*Input*.
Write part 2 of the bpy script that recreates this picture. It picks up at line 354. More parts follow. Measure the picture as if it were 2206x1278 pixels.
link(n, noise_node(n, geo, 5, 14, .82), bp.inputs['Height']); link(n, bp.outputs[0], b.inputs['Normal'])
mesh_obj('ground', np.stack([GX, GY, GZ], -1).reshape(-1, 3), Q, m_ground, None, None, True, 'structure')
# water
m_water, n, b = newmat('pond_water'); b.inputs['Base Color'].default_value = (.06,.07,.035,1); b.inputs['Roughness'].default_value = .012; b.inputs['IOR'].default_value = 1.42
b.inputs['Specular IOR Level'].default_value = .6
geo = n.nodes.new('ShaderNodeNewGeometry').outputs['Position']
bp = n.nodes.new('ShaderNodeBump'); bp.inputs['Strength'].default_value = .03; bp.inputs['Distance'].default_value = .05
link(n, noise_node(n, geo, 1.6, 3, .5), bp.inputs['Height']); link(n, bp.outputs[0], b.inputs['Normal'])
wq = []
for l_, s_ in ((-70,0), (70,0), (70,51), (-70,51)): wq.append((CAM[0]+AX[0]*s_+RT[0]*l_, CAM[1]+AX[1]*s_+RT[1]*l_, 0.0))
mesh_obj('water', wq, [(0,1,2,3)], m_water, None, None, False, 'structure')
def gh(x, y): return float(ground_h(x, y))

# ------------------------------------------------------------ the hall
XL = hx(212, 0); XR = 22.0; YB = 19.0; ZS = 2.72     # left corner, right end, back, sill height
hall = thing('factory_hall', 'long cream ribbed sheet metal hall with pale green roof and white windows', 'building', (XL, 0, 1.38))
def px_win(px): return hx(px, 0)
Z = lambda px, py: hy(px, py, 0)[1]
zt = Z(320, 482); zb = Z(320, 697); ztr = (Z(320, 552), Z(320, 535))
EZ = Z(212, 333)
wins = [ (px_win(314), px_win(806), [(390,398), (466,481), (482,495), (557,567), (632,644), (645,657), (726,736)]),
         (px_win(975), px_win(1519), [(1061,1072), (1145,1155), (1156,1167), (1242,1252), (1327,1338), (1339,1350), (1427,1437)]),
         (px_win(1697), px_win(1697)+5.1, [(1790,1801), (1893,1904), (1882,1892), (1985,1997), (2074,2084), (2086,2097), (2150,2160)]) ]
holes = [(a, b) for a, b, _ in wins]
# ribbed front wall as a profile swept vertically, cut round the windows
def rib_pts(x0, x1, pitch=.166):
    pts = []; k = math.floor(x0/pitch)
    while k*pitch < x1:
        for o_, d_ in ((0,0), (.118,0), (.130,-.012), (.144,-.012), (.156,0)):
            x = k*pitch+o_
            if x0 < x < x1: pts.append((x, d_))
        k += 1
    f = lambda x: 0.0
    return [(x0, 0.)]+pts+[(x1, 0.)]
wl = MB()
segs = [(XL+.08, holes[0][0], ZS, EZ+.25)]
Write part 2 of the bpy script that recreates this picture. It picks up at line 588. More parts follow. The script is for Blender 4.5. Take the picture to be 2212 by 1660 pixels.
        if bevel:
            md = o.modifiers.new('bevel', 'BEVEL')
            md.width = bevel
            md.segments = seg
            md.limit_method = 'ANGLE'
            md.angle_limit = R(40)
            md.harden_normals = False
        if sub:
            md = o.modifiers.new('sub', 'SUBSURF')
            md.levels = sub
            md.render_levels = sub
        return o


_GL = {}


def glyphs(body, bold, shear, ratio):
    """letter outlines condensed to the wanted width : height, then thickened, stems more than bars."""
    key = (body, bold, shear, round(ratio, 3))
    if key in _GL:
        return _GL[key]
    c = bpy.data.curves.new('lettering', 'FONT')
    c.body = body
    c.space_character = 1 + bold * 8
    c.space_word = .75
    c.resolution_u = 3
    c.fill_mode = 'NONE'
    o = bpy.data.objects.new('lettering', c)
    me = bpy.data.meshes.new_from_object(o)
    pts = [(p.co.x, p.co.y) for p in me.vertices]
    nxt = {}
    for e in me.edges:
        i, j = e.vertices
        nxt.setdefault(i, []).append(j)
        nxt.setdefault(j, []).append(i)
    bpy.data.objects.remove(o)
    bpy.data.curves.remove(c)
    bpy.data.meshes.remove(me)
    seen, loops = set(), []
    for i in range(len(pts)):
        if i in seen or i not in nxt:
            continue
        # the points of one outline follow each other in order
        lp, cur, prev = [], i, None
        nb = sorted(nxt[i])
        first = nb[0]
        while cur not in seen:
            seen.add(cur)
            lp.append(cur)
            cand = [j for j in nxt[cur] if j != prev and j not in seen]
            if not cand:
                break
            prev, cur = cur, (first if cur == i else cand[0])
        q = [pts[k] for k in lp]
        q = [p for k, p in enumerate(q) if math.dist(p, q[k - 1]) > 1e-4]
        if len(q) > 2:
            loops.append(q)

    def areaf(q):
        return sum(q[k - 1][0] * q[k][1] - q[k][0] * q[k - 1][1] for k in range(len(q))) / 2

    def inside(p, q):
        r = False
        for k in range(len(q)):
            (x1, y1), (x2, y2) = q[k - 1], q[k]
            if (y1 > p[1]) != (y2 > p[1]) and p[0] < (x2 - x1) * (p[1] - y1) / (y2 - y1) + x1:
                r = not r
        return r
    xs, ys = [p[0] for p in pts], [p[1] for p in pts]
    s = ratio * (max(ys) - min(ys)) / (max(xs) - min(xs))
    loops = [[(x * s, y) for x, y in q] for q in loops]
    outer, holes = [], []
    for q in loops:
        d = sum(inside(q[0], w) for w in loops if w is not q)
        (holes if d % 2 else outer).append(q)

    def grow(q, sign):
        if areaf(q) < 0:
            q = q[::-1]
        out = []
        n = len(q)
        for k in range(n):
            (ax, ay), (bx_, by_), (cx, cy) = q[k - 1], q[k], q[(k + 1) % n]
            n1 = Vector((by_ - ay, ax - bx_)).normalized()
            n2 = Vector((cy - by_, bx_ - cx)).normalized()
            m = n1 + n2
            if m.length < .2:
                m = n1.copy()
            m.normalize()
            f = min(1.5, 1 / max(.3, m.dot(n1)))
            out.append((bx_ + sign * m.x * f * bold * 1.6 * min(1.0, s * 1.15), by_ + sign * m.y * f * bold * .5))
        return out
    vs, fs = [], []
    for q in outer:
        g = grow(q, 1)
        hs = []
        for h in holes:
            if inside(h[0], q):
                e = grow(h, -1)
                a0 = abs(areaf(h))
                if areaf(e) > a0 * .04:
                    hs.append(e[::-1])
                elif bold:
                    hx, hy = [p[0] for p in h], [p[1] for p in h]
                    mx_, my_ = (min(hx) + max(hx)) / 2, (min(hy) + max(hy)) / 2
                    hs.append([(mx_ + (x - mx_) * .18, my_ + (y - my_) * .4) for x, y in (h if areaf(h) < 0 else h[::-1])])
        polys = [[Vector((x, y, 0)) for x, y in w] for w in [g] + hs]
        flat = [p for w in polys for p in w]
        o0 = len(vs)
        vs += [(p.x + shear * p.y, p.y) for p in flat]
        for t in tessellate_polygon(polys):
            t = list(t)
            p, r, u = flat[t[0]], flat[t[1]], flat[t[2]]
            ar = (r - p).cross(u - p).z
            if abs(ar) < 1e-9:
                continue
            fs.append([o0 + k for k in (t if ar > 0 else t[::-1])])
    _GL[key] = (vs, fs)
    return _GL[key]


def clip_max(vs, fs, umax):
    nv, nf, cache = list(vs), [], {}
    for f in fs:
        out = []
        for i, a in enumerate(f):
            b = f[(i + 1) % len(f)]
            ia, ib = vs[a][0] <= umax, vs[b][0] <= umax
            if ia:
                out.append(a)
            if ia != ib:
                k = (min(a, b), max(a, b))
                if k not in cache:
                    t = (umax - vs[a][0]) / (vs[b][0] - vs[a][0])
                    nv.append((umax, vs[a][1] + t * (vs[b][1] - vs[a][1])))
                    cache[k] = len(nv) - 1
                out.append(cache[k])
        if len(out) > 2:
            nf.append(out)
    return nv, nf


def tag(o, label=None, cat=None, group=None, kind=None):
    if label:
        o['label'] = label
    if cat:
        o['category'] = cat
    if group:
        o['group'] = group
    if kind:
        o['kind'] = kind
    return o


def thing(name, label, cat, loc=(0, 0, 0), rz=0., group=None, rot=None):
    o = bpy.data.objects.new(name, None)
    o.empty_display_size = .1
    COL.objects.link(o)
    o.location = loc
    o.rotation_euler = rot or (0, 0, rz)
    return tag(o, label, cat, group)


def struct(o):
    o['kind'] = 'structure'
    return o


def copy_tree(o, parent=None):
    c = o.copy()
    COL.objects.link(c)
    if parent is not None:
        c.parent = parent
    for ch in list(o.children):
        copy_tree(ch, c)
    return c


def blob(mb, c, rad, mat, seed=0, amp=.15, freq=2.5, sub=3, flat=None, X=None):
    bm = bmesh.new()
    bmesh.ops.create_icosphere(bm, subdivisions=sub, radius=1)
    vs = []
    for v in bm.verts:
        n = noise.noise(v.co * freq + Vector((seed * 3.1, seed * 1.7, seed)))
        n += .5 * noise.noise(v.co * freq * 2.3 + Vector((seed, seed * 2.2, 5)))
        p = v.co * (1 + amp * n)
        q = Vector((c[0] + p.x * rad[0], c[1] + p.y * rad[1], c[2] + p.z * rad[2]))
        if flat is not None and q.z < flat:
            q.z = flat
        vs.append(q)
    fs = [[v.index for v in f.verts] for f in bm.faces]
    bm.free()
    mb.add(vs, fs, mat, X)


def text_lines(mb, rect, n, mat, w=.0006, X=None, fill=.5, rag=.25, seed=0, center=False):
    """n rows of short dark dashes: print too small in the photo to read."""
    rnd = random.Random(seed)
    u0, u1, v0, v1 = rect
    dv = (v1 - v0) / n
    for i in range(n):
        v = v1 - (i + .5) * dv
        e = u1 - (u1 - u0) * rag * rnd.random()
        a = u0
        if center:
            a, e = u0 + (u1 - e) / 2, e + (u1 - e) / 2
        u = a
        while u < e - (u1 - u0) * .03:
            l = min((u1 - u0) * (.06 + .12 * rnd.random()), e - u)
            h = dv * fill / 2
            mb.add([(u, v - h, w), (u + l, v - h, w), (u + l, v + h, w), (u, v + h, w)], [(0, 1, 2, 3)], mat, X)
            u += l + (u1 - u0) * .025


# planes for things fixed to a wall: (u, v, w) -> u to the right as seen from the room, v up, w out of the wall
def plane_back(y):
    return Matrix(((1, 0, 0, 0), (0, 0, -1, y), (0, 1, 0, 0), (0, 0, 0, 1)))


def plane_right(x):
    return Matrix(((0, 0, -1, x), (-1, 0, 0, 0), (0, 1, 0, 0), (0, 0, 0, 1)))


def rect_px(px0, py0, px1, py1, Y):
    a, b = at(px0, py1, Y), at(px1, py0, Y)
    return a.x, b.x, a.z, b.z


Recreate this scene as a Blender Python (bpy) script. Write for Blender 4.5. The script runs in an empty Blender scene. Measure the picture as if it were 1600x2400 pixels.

*Short task*.
Report how many lines in the entries hold the string "were". Nothing but the number is wanted.

*Task answer*.
2